## REQUIRED TASK
Using the material below, copy every line where "from" appears.

## RAW RECORDS
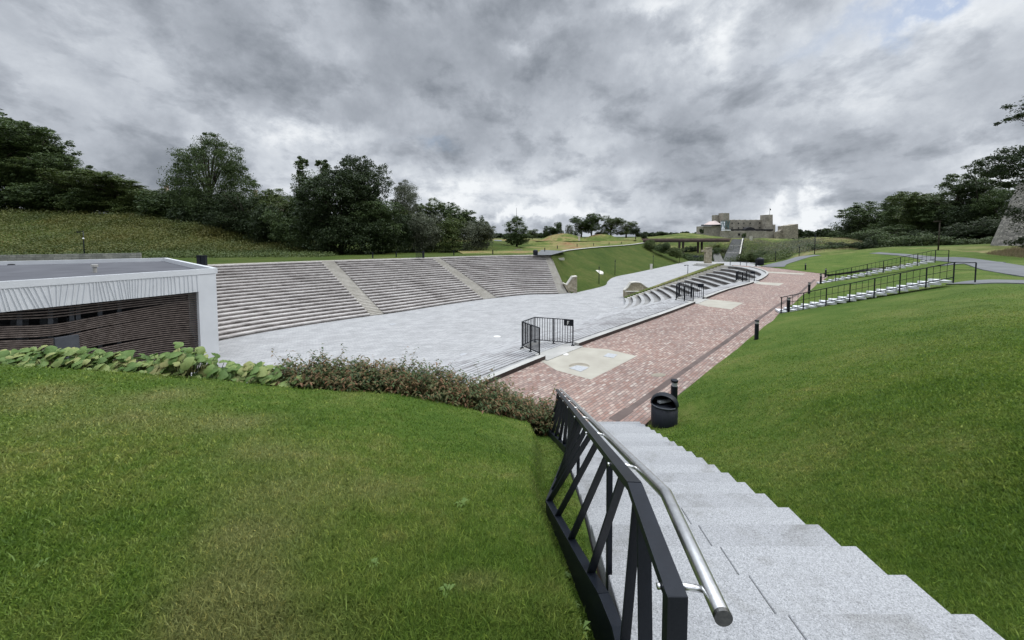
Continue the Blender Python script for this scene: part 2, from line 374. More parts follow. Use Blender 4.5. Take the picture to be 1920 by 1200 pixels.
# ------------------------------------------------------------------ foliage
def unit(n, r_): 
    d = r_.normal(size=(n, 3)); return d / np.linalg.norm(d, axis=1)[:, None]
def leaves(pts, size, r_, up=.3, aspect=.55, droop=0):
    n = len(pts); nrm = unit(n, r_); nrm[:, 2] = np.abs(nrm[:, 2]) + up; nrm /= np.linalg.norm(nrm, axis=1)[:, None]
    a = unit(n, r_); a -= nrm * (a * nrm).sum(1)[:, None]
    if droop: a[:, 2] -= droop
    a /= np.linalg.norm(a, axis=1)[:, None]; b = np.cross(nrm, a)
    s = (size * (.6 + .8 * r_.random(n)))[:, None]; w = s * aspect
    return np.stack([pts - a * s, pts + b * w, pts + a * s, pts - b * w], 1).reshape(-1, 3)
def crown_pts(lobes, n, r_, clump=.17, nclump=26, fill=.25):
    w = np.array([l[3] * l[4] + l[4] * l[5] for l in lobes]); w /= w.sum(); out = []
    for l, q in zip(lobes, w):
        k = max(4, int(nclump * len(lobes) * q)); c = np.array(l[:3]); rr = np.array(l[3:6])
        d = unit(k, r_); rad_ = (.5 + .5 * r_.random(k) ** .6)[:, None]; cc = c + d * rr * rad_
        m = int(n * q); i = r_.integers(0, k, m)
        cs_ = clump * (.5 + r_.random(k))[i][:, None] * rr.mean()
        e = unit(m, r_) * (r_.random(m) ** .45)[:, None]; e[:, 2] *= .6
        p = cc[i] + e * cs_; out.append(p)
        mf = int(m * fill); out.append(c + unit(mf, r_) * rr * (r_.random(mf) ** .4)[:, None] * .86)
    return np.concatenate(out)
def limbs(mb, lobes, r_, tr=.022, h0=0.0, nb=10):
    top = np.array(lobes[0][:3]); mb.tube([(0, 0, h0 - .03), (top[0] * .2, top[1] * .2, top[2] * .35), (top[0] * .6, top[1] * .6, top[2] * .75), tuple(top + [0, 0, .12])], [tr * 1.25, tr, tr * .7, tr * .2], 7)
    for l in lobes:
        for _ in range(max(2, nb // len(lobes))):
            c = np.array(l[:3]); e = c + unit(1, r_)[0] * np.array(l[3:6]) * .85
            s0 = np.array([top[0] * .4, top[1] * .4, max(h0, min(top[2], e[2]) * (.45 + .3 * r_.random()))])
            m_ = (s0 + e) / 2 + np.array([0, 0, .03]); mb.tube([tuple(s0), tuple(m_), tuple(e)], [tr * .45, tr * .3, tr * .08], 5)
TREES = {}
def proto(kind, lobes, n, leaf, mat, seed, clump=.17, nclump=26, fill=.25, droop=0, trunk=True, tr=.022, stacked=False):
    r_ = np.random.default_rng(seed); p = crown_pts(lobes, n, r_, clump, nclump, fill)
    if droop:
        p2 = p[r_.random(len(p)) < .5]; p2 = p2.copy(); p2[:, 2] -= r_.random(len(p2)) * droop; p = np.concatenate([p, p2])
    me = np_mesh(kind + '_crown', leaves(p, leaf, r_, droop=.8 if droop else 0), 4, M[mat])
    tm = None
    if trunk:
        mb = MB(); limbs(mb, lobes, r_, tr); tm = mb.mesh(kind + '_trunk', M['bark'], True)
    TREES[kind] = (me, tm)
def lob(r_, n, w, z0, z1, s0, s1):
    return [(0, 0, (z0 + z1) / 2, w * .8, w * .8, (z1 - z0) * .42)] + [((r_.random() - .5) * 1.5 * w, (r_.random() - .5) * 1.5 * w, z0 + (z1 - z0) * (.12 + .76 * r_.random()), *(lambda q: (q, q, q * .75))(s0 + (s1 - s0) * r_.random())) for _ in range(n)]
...
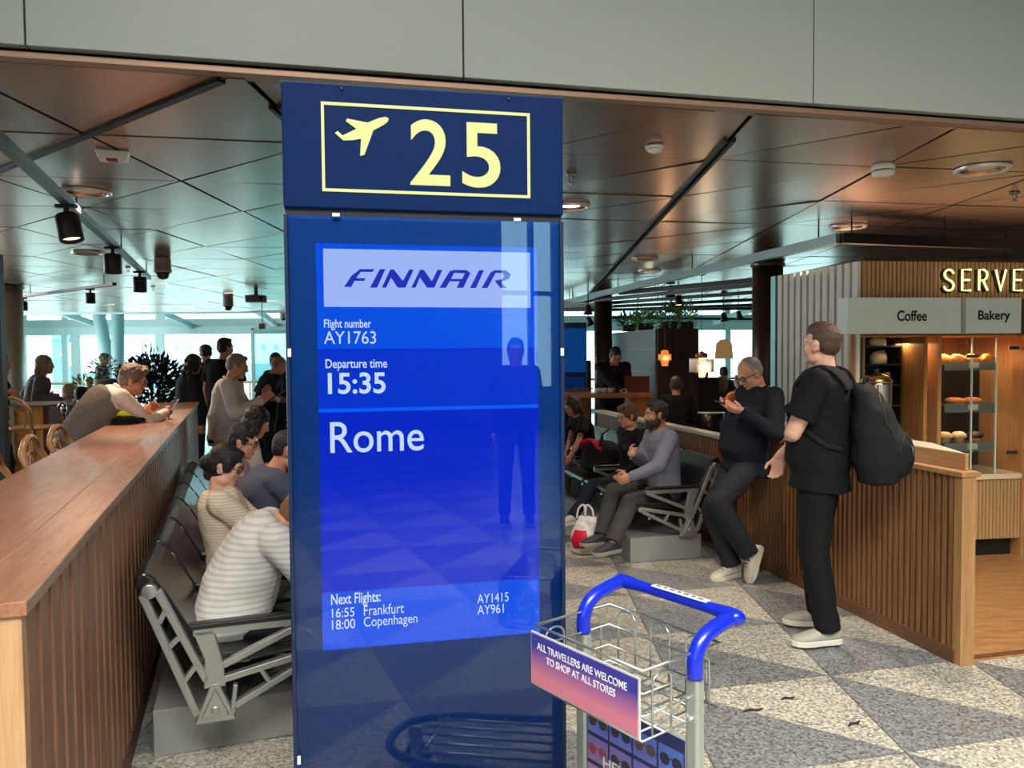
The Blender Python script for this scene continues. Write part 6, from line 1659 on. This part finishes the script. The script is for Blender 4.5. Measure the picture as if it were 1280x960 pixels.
---
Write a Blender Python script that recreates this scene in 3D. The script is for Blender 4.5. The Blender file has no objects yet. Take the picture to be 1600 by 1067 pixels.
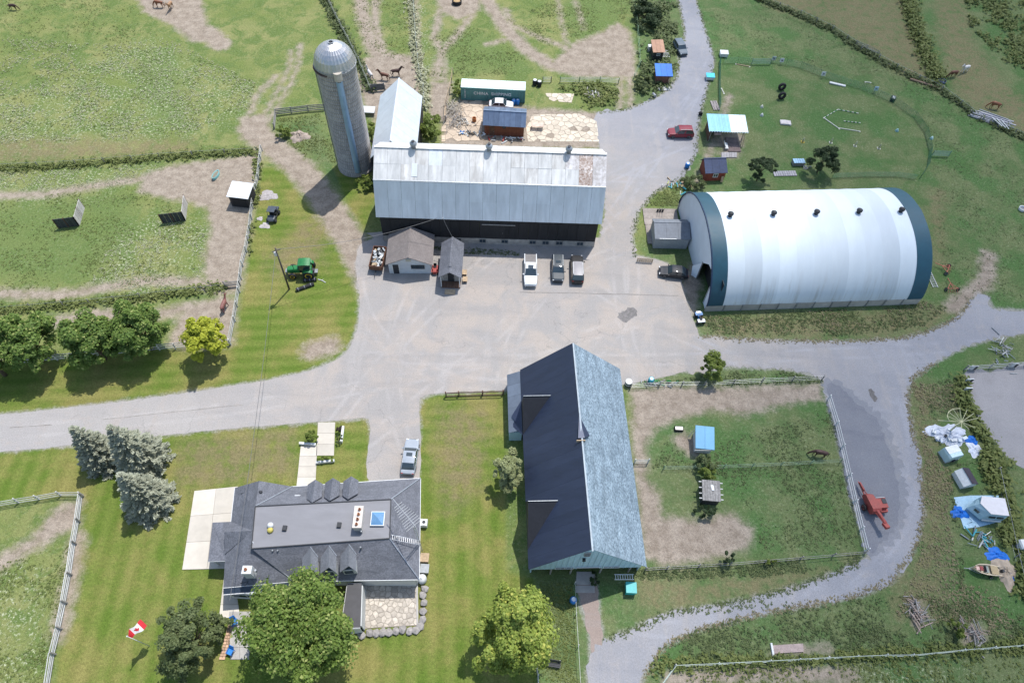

## ANSWER TO THIS PROBLEM
Continue the Blender Python script for this scene: part 2, from line 374. More parts follow. Use Blender 4.5. Take the picture to be 1920 by 1200 pixels.
The Blender Python script for this scene continues. Write part 6, from line 1659 on. This part finishes the script. The script is for Blender 4.5. Measure the picture as if it were 1280x960 pixels.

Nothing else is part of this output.